Great Preschools: What about This? What about That?
Several items come up often in parent conversations, so we thought we'd address them head on here. Some of these can affect the quality of your child's preschool experience, but they often are misleading because they do not necessarily contribute to quality in the big ways that the Great Preschool Quality Factors do.
- Class Size: class size has a small positive effect on preschool outcomes. Smaller classes are not always used to respond to individual children's developmental needs, even though smaller classes should make it easier for a preschool focused on quality. All else equal, choose a preschool with smaller classrooms or more teachers per classroom.

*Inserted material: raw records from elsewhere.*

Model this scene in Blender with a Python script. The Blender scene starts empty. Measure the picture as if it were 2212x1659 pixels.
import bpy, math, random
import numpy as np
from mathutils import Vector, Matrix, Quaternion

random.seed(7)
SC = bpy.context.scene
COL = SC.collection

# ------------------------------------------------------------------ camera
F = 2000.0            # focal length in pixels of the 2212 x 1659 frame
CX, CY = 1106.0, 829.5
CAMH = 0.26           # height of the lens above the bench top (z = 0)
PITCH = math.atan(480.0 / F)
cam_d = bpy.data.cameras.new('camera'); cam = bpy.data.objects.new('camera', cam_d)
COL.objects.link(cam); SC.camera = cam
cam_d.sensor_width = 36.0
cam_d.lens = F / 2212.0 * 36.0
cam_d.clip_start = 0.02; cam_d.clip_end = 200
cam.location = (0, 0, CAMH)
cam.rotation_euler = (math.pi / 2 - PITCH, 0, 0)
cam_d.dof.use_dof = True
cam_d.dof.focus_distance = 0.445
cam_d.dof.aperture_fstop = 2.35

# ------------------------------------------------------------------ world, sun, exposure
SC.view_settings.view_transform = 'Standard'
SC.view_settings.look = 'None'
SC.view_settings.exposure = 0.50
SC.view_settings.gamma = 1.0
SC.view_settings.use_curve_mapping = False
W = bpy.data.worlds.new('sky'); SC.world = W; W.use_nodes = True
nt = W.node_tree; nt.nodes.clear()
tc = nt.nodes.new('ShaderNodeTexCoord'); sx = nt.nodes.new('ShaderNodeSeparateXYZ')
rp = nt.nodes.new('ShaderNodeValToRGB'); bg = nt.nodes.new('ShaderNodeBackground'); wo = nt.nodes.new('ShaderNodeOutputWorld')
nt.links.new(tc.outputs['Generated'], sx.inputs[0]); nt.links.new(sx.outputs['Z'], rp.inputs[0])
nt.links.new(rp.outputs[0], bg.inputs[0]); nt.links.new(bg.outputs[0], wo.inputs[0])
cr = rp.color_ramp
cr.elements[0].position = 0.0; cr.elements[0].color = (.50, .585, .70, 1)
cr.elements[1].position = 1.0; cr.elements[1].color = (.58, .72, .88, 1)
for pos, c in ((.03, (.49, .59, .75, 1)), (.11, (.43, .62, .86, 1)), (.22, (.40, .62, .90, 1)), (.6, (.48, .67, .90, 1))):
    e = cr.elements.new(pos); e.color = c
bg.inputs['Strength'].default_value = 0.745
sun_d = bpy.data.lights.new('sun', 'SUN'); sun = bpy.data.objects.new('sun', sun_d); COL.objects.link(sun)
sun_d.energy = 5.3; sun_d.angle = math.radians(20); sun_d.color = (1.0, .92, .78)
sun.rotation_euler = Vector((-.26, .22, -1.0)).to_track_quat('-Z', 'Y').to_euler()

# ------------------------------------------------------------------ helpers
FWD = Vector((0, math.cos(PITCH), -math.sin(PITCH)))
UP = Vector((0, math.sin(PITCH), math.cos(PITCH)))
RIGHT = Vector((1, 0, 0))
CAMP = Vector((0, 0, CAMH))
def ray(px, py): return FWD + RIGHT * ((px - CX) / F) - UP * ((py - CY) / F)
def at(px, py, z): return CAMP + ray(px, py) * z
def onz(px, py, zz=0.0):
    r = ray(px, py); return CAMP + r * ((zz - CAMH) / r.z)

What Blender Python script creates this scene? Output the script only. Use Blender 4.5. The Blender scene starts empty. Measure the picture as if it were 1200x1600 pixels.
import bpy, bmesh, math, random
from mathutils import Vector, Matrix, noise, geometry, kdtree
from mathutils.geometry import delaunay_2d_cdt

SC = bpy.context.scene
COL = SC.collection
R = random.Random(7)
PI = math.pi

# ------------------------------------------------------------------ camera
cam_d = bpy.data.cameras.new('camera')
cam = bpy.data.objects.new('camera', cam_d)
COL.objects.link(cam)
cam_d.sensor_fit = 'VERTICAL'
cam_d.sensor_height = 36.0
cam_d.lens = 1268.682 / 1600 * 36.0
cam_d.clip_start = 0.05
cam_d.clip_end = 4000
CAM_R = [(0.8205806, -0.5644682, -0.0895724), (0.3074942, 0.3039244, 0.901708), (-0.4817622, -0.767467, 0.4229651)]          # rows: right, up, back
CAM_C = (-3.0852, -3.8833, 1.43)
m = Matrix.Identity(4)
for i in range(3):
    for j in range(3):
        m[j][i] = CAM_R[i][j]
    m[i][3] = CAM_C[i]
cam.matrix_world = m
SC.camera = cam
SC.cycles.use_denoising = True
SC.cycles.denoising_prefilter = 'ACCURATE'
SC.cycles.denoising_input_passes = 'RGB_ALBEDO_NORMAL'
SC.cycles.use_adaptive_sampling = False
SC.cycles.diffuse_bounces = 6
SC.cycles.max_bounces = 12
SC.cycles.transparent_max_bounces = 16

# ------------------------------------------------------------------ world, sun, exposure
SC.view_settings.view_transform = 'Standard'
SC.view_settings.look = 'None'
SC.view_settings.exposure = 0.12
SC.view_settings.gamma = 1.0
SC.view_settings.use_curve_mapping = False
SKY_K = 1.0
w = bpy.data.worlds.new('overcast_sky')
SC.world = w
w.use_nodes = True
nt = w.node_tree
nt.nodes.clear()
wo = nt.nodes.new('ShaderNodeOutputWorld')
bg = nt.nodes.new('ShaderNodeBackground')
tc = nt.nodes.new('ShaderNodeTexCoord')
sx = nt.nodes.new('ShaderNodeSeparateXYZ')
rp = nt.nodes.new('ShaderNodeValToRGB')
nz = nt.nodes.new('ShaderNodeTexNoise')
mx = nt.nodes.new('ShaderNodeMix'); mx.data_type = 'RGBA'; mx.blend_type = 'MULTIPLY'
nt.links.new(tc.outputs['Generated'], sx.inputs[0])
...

- Student:Teacher Ratio: this also has a small positive effect on preschool outcomes. Decades ago, poor ratios were more common. Today, you are less likely to see this. Most preschools have decent ratios now, and small differences in ratios are not going to be the critical factor in most children's preschool experiences. There's some evidence that equally empowered co-teachers are more effective than a lead and assistant teacher. If your child is an infant through diaper age, ratio will certainly affect how much time teachers can possibly spend developing children versus maintaining the diaper station (though the excellent teacher will consider diaper changes an interpersonal bonding opportunity!) All else equal, the more teachers the merrier the interactions between less-stressed teachers and children may be. Avoid huge classrooms or even moderately sized ones with only one teacher.
- Teacher Qualifications: research indicates that more educated teachers typically use richer vocabularies with children, producing higher levels of cognitive development. Research has not shown teacher experience to have a positive effect (nor negative) in preschool. All things equal, seek a preschool with better educated teachers. But there's more to teaching and developing a child than knowing calculus. This is an issue to get all emotional about: research indicates that teachers' positive emotional interactions with children matter more than degrees for improving cognitive learning. They should bond emotionally with children through warm personal interaction, understand the developmental content and materials being used, and know how to develop a wide variety of children according to the preschool's design. Most important is that the best teachers stay and more want to work in a school, and that is determined largely by the preschool leader.
- Multi-age Classrooms, Staying with Same Teachers: this approach has many advocates, and conceptually it makes sense that children would learn to be leaders, learners and peers in multi-age groups. A multi-age classroom lets your child play varying social roles over the years and often keep the same teacher, too. Having the same teacher for more than one year can help that teacher better keep up with your child's learning and get to know your child's needs better (especially in the absence of other school support to help her do this). But many a child has been stuck with a poor quality teacher or one whose one-size-fits-all approach was not a good fit with the child's needs - for two or more years! If you choose multi-age, ensure that your older child will be challenged and your younger one not left in the social and academic dust. Choose multi-age if you value the potential social benefit or if the preschool also is of high quality.
- School Year Length: children learn more when they spend a longer year in school, but the effect diminishes the closer they are to typical development for their ages. So make this choice for your own convenience or to fit your child's particular need for more - or less - time in preschool.